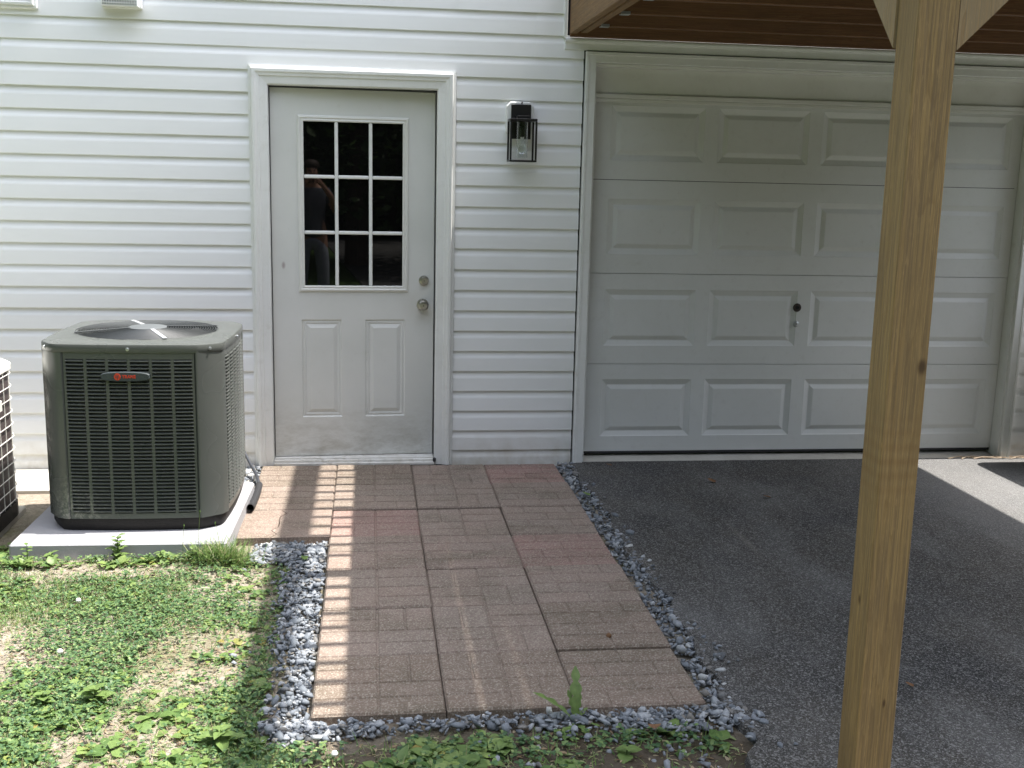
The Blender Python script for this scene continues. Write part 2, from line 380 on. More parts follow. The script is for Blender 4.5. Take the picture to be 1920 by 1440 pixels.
# ------------------------------------------------------------------ mesh helpers
class MB:
    def __init__(s): s.v = []; s.f = []; s.sm = False
    def add(s, vs, fs):
        o = len(s.v); s.v += [tuple(p) for p in vs]; s.f += [tuple(i + o for i in f) for f in fs]; return s
    def box(s, x0, x1, y0, y1, z0, z1, bev=0.0):
        if bev <= 0:
            vs = [(x, y, z) for x in (x0, x1) for y in (y0, y1) for z in (z0, z1)]
            fs = [(0, 1, 3, 2), (4, 6, 7, 5), (0, 4, 5, 1), (2, 3, 7, 6), (0, 2, 6, 4), (1, 5, 7, 3)]
            return s.add(vs, fs)
        b = min(bev, (x1 - x0) / 2.2, (y1 - y0) / 2.2, (z1 - z0) / 2.2)
        vs = []; idx = {}
        for i, x in enumerate((x0, x1)):
            for j, y in enumerate((y0, y1)):
                for k, z in enumerate((z0, z1)):
                    sx, sy, sz = (1, -1)[i], (1, -1)[j], (1, -1)[k]
                    idx[i, j, k, 0] = len(vs); vs.append((x, y + sy * b, z + sz * b))
                    idx[i, j, k, 1] = len(vs); vs.append((x + sx * b, y, z + sz * b))
                    idx[i, j, k, 2] = len(vs); vs.append((x + sx * b, y + sy * b, z))
        I = lambda i, j, k, a: idx[i, j, k, a]
        fs = []
        for i in (0, 1): fs.append(tuple(I(i, j, k, 0) for j, k in ((0, 0), (1, 0), (1, 1), (0, 1))))
        for j in (0, 1): fs.append(tuple(I(i, j, k, 1) for i, k in ((0, 0), (1, 0), (1, 1), (0, 1))))
        for k in (0, 1): fs.append(tuple(I(i, j, k, 2) for i, j in ((0, 0), (1, 0), (1, 1), (0, 1))))
        for i in (0, 1):
            for j in (0, 1): fs.append((I(i, j, 0, 0), I(i, j, 1, 0), I(i, j, 1, 1), I(i, j, 0, 1)))
        for i in (0, 1):
            for k in (0, 1): fs.append((I(i, 0, k, 0), I(i, 1, k, 0), I(i, 1, k, 2), I(i, 0, k, 2)))
        for j in (0, 1):
            for k in (0, 1): fs.append((I(0, j, k, 1), I(1, j, k, 1), I(1, j, k, 2), I(0, j, k, 2)))
        for i in (0, 1):
            for j in (0, 1):
                for k in (0, 1): fs.append((I(i, j, k, 0), I(i, j, k, 1), I(i, j, k, 2)))
        return s.add(vs, fs)
    def tube(s, pts, r, seg=10, cap=True):
        pts = [Vector(p) for p in pts]
        n = len(pts); rad = r if isinstance(r, (list, tuple)) else [r] * n
        vs = []
        ref = None
        for i, p in enumerate(pts):
            t = (pts[min(i + 1, n - 1)] - pts[max(i - 1, 0)]).normalized()
            if ref is None:
                ref = Vector((0, 0, 1)) if abs(t.z) < 0.9 else Vector((1, 0, 0))
            a = t.cross(ref).normalized(); b = t.cross(a).normalized(); ref = -b if False else a.cross(t)
            for k in range(seg):
                q = 2 * math.pi * k / seg
                vs.append(p + rad[i] * (math.cos(q) * a + math.sin(q) * b))
        fs = [(i * seg + k, i * seg + (k + 1) % seg, (i + 1) * seg + (k + 1) % seg, (i + 1) * seg + k) for i in range(n - 1) for k in range(seg)]
        if cap: fs += [tuple(range(seg)), tuple(range((n - 1) * seg, n * seg))]
        return s.add(vs, fs)
    def lathe(s, c, prof, seg=32, axis='Z', cap=True):
        """prof: list of (radius, height)"""
        vs = []
        for r, h in prof:
            for k in range(seg):
                q = 2 * math.pi * k / seg
                a, b = r * math.cos(q), r * math.sin(q)
                if axis == 'Z': vs.append((c[0] + a, c[1] + b, c[2] + h))
                elif axis == 'Y': vs.append((c[0] + a, c[1] + h, c[2] + b))
                else: vs.append((c[0] + h, c[1] + a, c[2] + b))
        n = len(prof)
        fs = [(i * seg + k, i * seg + (k + 1) % seg, (i + 1) * seg + (k + 1) % seg, (i + 1) * seg + k) for i in range(n - 1) for k in range(seg)]
        if cap: fs += [tuple(range(seg)), tuple(range((n - 1) * seg, n * seg))]
        return s.add(vs, fs)
    def frame(s, x0, x1, z0, z1, prof, closed=True):
        """mitred moulding round an opening in the XZ plane; prof = (outward offset, y)"""
        vs = []; n = len(prof)
        for u, y in prof:
            vs += [(x0 - u, y, z0 - (u if closed else 0)), (x0 - u, y, z1 + u), (x1 + u, y, z1 + u), (x1 + u, y, z0 - (u if closed else 0))]
        fs = []
        for i in range(n - 1):
            for k in range(4 if closed else 3):
                k2 = (k + 1) % 4
                fs.append((i * 4 + k, i * 4 + k2, (i + 1) * 4 + k2, (i + 1) * 4 + k))
        if not closed:
            fs.append(tuple(i * 4 for i in range(n))); fs.append(tuple(i * 4 + 3 for i in range(n)))
        return s.add(vs, fs)
    def plate(s, x0, x1, z0, z1, holes, y, th):
        """front face at y with rectangular holes, returns back to y+th at the rim"""
        xs = sorted(set([x0, x1] + [h[i] for h in holes for i in (0, 1)]))
        zs = sorted(set([z0, z1] + [h[i] for h in holes for i in (2, 3)]))
        ii = {}; vs = []; fs = []
        for a, x in enumerate(xs):
            for b, z in enumerate(zs): ii[a, b] = len(vs); vs.append((x, y, z))
        for a in range(len(xs) - 1):
            for b in range(len(zs) - 1):
                cx, cz = (xs[a] + xs[a + 1]) / 2, (zs[b] + zs[b + 1]) / 2
                if any(h[0] < cx < h[1] and h[2] < cz < h[3] for h in holes): continue
                fs.append((ii[a, b], ii[a + 1, b], ii[a + 1, b + 1], ii[a, b + 1]))
        s.add(vs, fs)
        q = [(x0, z0), (x1, z0), (x1, z1), (x0, z1)]
        s.add([(x, yy, z) for yy in (y, y + th) for x, z in q], [(k, (k + 1) % 4, 4 + (k + 1) % 4, 4 + k) for k in range(4)])
        return s
    def prism(s, poly, z0, z1):
        n = len(poly)
        s.add([(x, y, z) for z in (z0, z1) for x, y in poly], [(k, (k + 1) % n, n + (k + 1) % n, n + k) for k in range(n)] + [tuple(range(n)), tuple(range(n, 2 * n))])
        return s
    def mesh(s, name, m, smooth=False, recalc=True):
        me = bpy.data.meshes.new(name)
        me.from_pydata(s.v, [], s.f)
        if recalc:
            import bmesh
            bm = bmesh.new(); bm.from_mesh(me); bmesh.ops.recalc_face_normals(bm, faces=bm.faces); bm.to_mesh(me); bm.free()
        if m is not None:
            for x in (m if isinstance(m, (list, tuple)) else [m]): me.materials.append(x)
        if smooth:
            me.polygons.foreach_set('use_smooth', [True] * len(me.polygons))
            try: me.set_sharp_from_angle(angle=R(35))
            except Exception: pass
        me.update()
        return me
    def obj(s, name, m, parent=None, smooth=False, recalc=True):
        o = bpy.data.objects.new(name, s.mesh(name, m, smooth, recalc)); COL.objects.link(o)
        if parent is not None: o.parent = parent
        return o

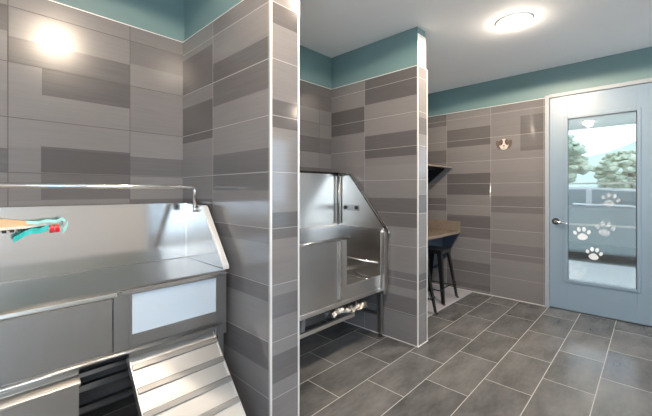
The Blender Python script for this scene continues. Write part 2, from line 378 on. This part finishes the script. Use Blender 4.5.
# ------------------------------------------------------------------ ceiling lights
def downlight(x, y, label, energy, n0=None):
    if n0 is None:
        r = thing('recessed_light', (x, y, CZ), label, 'ceiling light', 'round ceiling downlights')
        mb = MB(); n = 32
        for a, b, z0, z1 in ((.105, .085, 0, -.006),):
            R = []
            for rad, z in ((.145, 0), (.142, -.008), (.122, -.008), (.118, -.002)):
                R.append([mb.bm.verts.new((x + rad * math.cos(2 * PI * k / n), y + rad * math.sin(2 * PI * k / n), CZ + z)) for k in range(n)])
            for i in range(3):
                for k in range(n): mb.bm.faces.new((R[i][k], R[i][(k + 1) % n], R[i + 1][(k + 1) % n], R[i + 1][k]))
        mb.build('trim_ring', M['white'], r)
        MB().tube([(x, y, CZ - .003), (x, y, CZ - .0015)], .118, 32).build('lens', M['lamp'], r)
    else:
        r = n0.copy(); COL.objects.link(r); r.location = (x, y, CZ); r['label'] = label
        for c in n0.children:
            if c.type == 'MESH':
                k = c.copy(); COL.objects.link(k); k.parent = r
    L = bpy.data.lights.new('downlight_beam', 'SPOT'); L.energy = energy; L.spot_size = math.radians(170); L.spot_blend = .05
    L.color = (1, .81, .62); L.shadow_soft_size = .08
    lo = bpy.data.objects.new('downlight_beam', L); COL.objects.link(lo); lo.location = (x, y, CZ - .012)
    P = bpy.data.lights.new('ceiling_halo_fill', 'POINT'); P.energy = 5; P.color = (1, .86, .7); P.shadow_soft_size = .03  # extra point light below the lens, added to brighten the ceiling
    po = bpy.data.objects.new('ceiling_halo_fill', P); COL.objects.link(po); po.location = (x, y, CZ - .09)
    return r
LP = [(3.255, .865, 'round glowing downlight in the ceiling of the walkway near the door'),
      (1.786, 1.0, 'round ceiling downlight in front of the second bathing stall'),
      (.56, .98, 'round ceiling downlight in front of the nearest tub'),
      (4.2, -1.6, 'added unseen ceiling downlight by the windows at the door end of the room'),  # this and the next: unseen lamps added to light the front wall
      (-.7, -1.6, 'added unseen ceiling downlight by the windows at the other end of the room')]
first = None
for i, (x, y, l) in enumerate(LP):
    r = downlight(x, y, l, (230, 85, 130, 130, 110)[i], first)
    if first is None: first = r

# ------------------------------------------------------------------ tub 1 (nearest)
FY, BY = 1.823, 2.377; X0, X1 = -.42, 1.055
T = thing('grooming_tub', ((X0 + X1) / 2, 2.1, 0), 'long stainless steel dog bath nearest on the left with pale blue front panel', 'dog bath', 'stainless dog baths')
# back splash sheet with folded top
MB().prism([(BY, .921), (BY, 1.303), (BY + .02, 1.303), (BY + .17, 1.303), (BY + .17, 1.295), (BY + .012, 1.295), (BY + .012, .921)], 'x', X0, X1).build('back_panel', M['steel_m'], T)
box('corner_fold', M['chrome'], T, (X1 - .005, X1, BY - .005, BY, .92, 1.302))
box('deck_joint', M['steel_d'], T, (X0, X1, BY - .006, BY, .921, .926))
sp = MB().prism([(BY, .921), (BY, 1.302), (2.083, 1.29), (FY, .945), (FY, .921)], 'x', X1, X1 + .006).build('side_panel', M['steel_v'], T)
# folded flange along the sloping edge
def flange(pts, w, t, x, name, mat, par):
    mb = MB()
    pts = [Vector((p[0], p[1])) for p in pts]
    out = []
    for i, p in enumerate(pts):
        dd = (pts[min(i + 1, len(pts) - 1)] - pts[max(0, i - 1)]).normalized(); nn = Vector((dd.y, -dd.x))
        out.append(p + nn * t)
    for i in range(len(pts) - 1):
        mb.prism([tuple(pts[i]), tuple(pts[i + 1]), tuple(out[i + 1]), tuple(out[i])], 'x', x, x + w)
    return mb.build(name, mat, par, bevel=.0015)
flange([(2.095, 1.294), (2.075, 1.284), (FY - .008, .945), (FY - .008, .925)], .034, -.016, X1 - .024, 'edge_flange', M['bead'], sp)
flange([(BY, 1.302), (2.09, 1.291)], .02, -.006, X1 - .004, 'edge_flange', M['steel_d'], sp)
MB().prism([(FY, .892), (FY, .912), (FY + .02, .918), (BY, .921), (BY, .906), (FY + .03, .903), (FY + .03, .892)], 'x', X0, X1).build('deck', M['steel_k'], T, bevel=.002)
MB().prism([(FY - .022, .887), (FY - .026, .895), (FY - .022, .911), (FY, .915), (FY, .887)], 'x', X0, .475).build('rolled_rim', M['steel_s'], T, bevel=.003)
MB().prism([(FY - .008, .893), (FY - .008, .912), (FY, .915), (FY, .893)], 'x', .49, X1).build('front_edge', M['steel'], T)
MB().tube([(.46, FY - .012, .905), (.5, FY - .012, .908)], .008, 10).build('hinge_pin', M['chrome'], T)
box('front_panel', M['steel_v'], T, (X0, .462, FY + .004, FY + .012, .63, .888))
box('front_post', M['steel_d'], T, (.466, .53, FY + .0, FY + .02, .625, .892), .002)
dr = MB().box(.53, .545, FY, FY + .02, .63, .892).box(.985, X1 - .004, FY, FY + .02, .55, .892).box(.545, .985, FY, FY + .02, .63, .69).box(.545, .985, FY, FY + .02, .884, .892).build('door_frame', M['steel_d'], T, bevel=.001)
lab(box('door_panel', M['panelwhite'], T, (.545, .985, FY + .004, FY + .012, .69, .884)), 'pale blue-white glossy panel')
MB().tube([(X0, FY - .006, .615), (1.01, FY - .006, .615)], .009, 10).build('bottom_rail', M['steel_s'], T, smooth=True)
box('bottom_beam', M['steel_d'], T, (X0, 1.0, FY + .004, FY + .035, .6, .628), .002)
box('basin', M['steel_d'], T, (X0 + .01, X1 - .02, FY + .05, BY - .01, .62, .9))
for x, y in ((1.01, FY + .02), (1.01, BY - .06), (X0 + .03, FY + .02), (X0 + .03, BY - .06)):
    box('leg', M['steel_d'], T, (x, x + .035, y, y + .035, 0, .61), .002)
MB().box(.36, 1.0, 2.02, 2.05, .40, .43).box(.36, 1.0, 2.2, 2.23, .2, .23).build('cross_rail', M['steel_d'], T)
box('cross_rail', M['steel_d'], T, (.34, .6, 1.96, 1.99, .50, .52))
# tether rail bent down into the side panel
RZ = 1.413; RY = 2.216
pts = [(X0, RY, RZ), (X1 - .035, RY, RZ)]
for k in range(1, 6):
    a = k / 6 * PI / 2; pts.append((X1 - .035 + .022 * math.sin(a), RY, RZ - .022 + .022 * math.cos(a)))
pts += [(X1 - .013, RY, RZ - .022), (X1 - .013, RY, 1.25)]
lab(MB().tube(pts, .0125, 14).build('tether_rail', M['chrome'], T, smooth=True), 'thin polished rail above the tub')
MB().tube([(X1 - .013, RY, 1.245), (X1 - .013, RY, 1.285)], .013, 14).tube([(X1 - .013, RY, 1.262), (X1 + .003, RY, 1.262)], .01, 12).build('rail_clamp', M['chrome'], T, smooth=True)
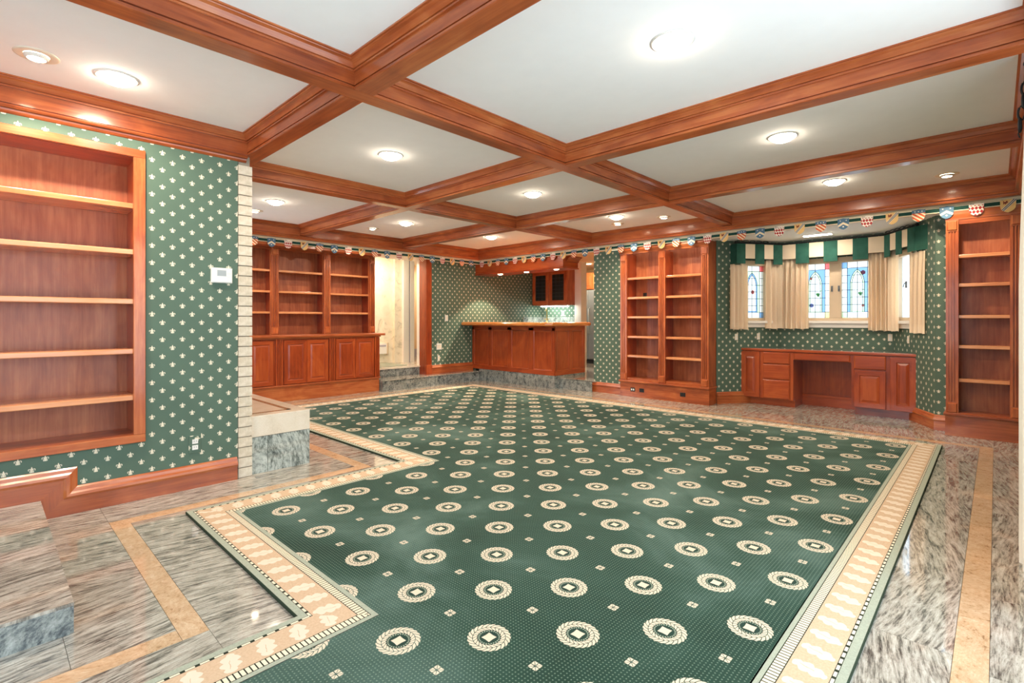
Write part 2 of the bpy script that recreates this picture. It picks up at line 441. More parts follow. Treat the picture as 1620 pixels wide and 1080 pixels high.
def tag(o, label=None, cat=None, group=None, kind=None):
    if label: o['label'] = label
    if cat: o['category'] = cat
    if group: o['group'] = group
    if kind: o['kind'] = kind
    return o
def thing(name, label, cat, loc=(0, 0, 0), rz=0, group=None, kind=None):
    o = bpy.data.objects.new(name, None); C.objects.link(o); o.empty_display_size = 0.1
    o.location = loc; o.rotation_euler = (0, 0, rz); return tag(o, label, cat, group, kind)
def inst(src, parent, loc, rz=0, scale=None):
    o = src.copy(); C.objects.link(o); o.parent = parent; o.location = loc; o.rotation_euler = (0, 0, rz)
    if scale: o.scale = scale
    return o
def S(o, label, cat): return tag(o, label, cat, None, 'structure')

# ================================================================== FLOOR
fb = MB(); fb.box(-7.6, 0.35, -2.3, 7.9, -0.10, -0.012, 0)
floor = S(fb.build('floor', 'grout'), 'polished grey granite floor around the green carpet', 'floor')
TILES = {}
def tile(name, mat, x0, x1, y0, y1, z=0.0, th=0.012, parent=floor, gap=0.0007):
    w, d = round(x1 - x0 - 2 * gap, 4), round(y1 - y0 - 2 * gap, 4)
    key = (name, mat, w, d, th)
    if key in TILES:
        o = inst(TILES[key], parent, (x0 + gap, y0 + gap, z)); return o
    mb = MB(); mb.box(0, w, 0, d, -th, 0, 0)
    o = mb.build(name, mat, parent, (x0 + gap, y0 + gap, z)); TILES[key] = o; return o
def tiles(x0, x1, y0, y1, size=0.6, name='granite_tile', mat='granite_streak', z=0.0, parent=floor):
    nx = max(1, round((x1 - x0) / size)); ny = max(1, round((y1 - y0) / size))
    for i in range(nx):
        for j in range(ny):
            tile(name, mat, x0 + (x1 - x0) * i / nx, x0 + (x1 - x0) * (i + 1) / nx, y0 + (y1 - y0) * j / ny, y0 + (y1 - y0) * (j + 1) / ny, z, parent=parent)
BA = (-6.86, -6.77); BB = (6.09, 6.18); BR = (-0.105, -0.015); BL = (-3.575, -3.485); BH = (1.99, 2.08); BP = (0.49, 0.575); BQ = (-2.16, -2.075)
# outside of the inlay
tiles(-7.12, BA[0], 1.36, 6.68, 0.62); tiles(BA[0], BL[0], 1.36, BH[0], 0.63)
tiles(WL - .01, BL[0], BP[0], 1.36, 0.6)
tiles(WL - .01, BQ[0], 0.2, BP[0], 0.6); tiles(-2.42, BQ[0], -2.2, 0.2, 0.6)
tiles(BR[1], 0.22, -2.2, 6.62, 0.62); tiles(BA[0], -2.74, BB[1], 6.74, 0.56); tiles(-2.74, BR[1], BB[1], 7.7, 0.52)
# between inlay and carpet
CE = dict(r=-0.345, b=5.93, a=-6.58, h=2.29, l=-3.41, p=0.82, q=-1.905)
tiles(BA[1], CE['a'] + .3, BH[1], BB[0], 0.62); tiles(CE['a'] + .3, CE['l'], BH[1], CE['h'] + .3, 0.6); tiles(BL[1], CE['l'] + .3, BP[1], BH[1], 0.5)
tiles(BL[1], CE['q'] + .02, BP[1], CE['p'] + .3, 0.6) if False else tiles(CE['l'] + .3, CE['q'] + .3, BP[1], CE['p'] + .3, 0.6)
tiles(BQ[1], CE['q'] + .3, -2.2, BP[1], 0.6)
tiles(CE['r'] - .3, BR[0], -2.2, BB[0], 0.62); tiles(CE['a'] + .3, CE['r'] - .3, CE['b'] - .3, BB[0], 0.6)
# peach granite inlay
IN = lambda *a: tile('inlay_strip', 'granite_peach', *a)
def run(x0, x1, y0, y1):
    L = max(x1 - x0, y1 - y0); n = max(1, round(L / 0.62))
    for i in range(n):
        if x1 - x0 > y1 - y0: IN(x0 + (x1 - x0) * i / n, x0 + (x1 - x0) * (i + 1) / n, y0, y1)
        else: IN(x0, x1, y0 + (y1 - y0) * i / n, y0 + (y1 - y0) * (i + 1) / n)
run(BR[0], BR[1], -2.2, BB[1]); run(BA[0], BR[0], BB[0], BB[1]); run(BA[0], BA[1], BH[0], BB[0]); run(BA[1], BL[1], BH[0], BH[1])
run(BL[0], BL[1], BP[0], BH[0]); run(BL[1], BQ[1], BP[0], BP[1]); run(BQ[0], BQ[1], -2.2, BP[0])

# entry platform in the lower left corner
pf = MB(); pf.box(-3.889, -2.415, -2.2, 0.2312, -0.01, 0.0995, 0)
plat = S(pf.build('floor', 'granite_blue'), 'low granite step beside the papered left wall', 'step')
tiles(-3.889, -2.405, -2.2, 0.2316, 0.62, 'step_tile', 'granite_streak', 0.112, plat)
for i in range(4):
    tile_y0, tile_y1 = -2.2 + i * 0.6055, -2.2 + (i + 1) * 0.6055
    mb = MB(); mb.box(-2.42, -2.408, tile_y0 + .001, tile_y1 - .001, 0.0, 0.099, 1); mb.build('riser_tile', 'granite_blue', plat)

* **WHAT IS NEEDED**
List all lines above in which the string "parts" appears.

* **ANSWER FOR THE TASK**
The Blender Python script for this scene continues. Write part 2, from line 380 on. More parts follow. The script is for Blender 4.5. Take the picture to be 1920 by 1440 pixels.
Write part 2 of the bpy script that recreates this picture. It picks up at line 441. More parts follow. Treat the picture as 1620 pixels wide and 1080 pixels high.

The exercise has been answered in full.